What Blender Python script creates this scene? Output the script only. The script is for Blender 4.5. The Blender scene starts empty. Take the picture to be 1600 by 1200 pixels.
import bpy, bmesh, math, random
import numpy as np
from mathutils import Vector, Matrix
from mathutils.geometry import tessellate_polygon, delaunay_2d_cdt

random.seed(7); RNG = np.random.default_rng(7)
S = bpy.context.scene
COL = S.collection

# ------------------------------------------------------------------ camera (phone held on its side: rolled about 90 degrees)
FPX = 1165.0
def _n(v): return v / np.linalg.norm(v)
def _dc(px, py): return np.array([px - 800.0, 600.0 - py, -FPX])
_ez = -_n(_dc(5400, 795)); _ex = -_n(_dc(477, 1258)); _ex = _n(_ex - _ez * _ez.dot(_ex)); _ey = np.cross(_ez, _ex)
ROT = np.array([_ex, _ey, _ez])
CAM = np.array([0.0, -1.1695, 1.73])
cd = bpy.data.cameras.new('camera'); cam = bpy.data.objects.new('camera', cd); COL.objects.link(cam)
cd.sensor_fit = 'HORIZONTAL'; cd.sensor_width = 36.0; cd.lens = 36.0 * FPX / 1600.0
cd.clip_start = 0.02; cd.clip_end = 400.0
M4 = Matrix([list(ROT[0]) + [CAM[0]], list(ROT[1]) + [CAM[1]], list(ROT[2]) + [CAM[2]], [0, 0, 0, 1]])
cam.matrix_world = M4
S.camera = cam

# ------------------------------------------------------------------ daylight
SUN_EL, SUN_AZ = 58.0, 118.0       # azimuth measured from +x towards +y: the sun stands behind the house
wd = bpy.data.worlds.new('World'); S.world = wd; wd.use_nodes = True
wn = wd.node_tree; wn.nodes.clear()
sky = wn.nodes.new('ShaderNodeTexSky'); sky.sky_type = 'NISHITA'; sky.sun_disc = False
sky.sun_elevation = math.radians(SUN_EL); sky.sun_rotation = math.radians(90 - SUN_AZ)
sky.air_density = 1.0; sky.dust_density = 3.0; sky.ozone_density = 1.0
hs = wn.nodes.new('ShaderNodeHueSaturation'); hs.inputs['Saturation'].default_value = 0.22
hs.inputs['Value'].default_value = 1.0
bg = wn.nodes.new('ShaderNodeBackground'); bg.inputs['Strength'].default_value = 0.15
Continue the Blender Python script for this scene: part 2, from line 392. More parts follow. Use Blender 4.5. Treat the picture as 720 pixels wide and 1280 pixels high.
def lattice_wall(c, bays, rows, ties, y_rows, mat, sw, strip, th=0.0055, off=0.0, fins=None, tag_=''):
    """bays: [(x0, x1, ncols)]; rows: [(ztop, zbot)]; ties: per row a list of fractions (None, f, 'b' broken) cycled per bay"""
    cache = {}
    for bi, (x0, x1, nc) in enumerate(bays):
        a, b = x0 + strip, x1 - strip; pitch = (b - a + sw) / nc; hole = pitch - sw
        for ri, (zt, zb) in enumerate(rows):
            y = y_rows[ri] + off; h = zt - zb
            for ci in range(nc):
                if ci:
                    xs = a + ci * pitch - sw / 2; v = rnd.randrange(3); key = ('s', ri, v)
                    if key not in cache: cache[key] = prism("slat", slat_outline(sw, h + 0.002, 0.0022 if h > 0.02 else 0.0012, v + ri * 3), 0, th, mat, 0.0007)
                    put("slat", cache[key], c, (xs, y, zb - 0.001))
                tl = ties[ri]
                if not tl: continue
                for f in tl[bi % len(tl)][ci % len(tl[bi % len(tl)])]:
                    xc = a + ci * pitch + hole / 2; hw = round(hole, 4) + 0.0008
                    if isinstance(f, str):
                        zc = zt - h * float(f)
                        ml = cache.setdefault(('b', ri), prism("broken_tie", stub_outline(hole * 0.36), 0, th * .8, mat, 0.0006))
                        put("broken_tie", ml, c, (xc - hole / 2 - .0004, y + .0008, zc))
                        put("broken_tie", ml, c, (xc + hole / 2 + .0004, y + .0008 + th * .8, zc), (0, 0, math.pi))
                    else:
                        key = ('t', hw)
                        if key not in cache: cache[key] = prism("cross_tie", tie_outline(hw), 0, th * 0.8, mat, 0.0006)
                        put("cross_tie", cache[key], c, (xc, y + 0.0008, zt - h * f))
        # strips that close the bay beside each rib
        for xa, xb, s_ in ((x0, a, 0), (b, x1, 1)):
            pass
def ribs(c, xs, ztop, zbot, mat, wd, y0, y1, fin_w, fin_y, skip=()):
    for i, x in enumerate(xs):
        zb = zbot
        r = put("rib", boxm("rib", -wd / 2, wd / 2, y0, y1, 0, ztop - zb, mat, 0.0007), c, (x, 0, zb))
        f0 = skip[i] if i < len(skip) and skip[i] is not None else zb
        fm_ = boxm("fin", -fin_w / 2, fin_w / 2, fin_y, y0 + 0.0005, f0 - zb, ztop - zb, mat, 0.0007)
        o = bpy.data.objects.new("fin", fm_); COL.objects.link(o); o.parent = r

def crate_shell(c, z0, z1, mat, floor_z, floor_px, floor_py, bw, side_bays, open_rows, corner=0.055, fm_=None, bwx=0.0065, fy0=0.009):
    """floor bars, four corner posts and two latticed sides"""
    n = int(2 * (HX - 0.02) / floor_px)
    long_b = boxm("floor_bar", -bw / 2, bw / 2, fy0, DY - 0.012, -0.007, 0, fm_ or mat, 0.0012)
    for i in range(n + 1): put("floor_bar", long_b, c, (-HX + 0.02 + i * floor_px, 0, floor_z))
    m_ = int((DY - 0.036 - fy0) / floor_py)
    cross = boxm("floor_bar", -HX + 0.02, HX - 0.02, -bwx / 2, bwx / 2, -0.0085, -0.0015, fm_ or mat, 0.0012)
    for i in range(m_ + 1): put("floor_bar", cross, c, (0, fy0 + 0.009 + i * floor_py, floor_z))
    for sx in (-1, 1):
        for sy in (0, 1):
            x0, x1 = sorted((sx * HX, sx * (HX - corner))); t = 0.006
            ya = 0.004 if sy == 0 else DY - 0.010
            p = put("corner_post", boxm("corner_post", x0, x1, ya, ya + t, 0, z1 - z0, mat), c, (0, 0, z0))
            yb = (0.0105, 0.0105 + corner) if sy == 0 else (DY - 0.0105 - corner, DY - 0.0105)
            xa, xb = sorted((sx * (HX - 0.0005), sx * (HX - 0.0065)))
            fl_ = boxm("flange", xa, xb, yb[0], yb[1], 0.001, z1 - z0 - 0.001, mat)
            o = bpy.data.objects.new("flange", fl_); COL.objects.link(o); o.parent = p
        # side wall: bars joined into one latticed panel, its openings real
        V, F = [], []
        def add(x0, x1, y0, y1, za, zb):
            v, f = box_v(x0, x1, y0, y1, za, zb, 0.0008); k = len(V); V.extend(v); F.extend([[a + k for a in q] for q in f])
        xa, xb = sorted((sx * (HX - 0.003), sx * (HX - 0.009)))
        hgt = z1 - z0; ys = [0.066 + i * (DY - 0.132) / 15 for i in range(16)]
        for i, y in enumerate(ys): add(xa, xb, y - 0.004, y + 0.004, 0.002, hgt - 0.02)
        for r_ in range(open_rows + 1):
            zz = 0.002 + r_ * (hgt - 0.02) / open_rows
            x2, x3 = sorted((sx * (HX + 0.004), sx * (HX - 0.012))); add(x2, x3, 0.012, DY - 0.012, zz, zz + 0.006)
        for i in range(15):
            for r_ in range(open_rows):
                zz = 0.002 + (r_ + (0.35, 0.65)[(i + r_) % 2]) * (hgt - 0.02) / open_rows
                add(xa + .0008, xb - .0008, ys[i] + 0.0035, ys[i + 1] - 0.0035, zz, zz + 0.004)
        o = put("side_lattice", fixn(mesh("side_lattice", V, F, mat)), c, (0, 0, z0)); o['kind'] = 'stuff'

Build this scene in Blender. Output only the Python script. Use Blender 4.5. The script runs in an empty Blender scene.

────

## Do this
Please print the lines from the start of the records up to and including the line with "COL = S.collection", copying each one exactly and leaving out the rest.

## Task response
What Blender Python script creates this scene? Output the script only. The script is for Blender 4.5. The Blender scene starts empty. Take the picture to be 1600 by 1200 pixels.
import bpy, bmesh, math, random
import numpy as np
from mathutils import Vector, Matrix
from mathutils.geometry import tessellate_polygon, delaunay_2d_cdt

random.seed(7); RNG = np.random.default_rng(7)
S = bpy.context.scene
COL = S.collection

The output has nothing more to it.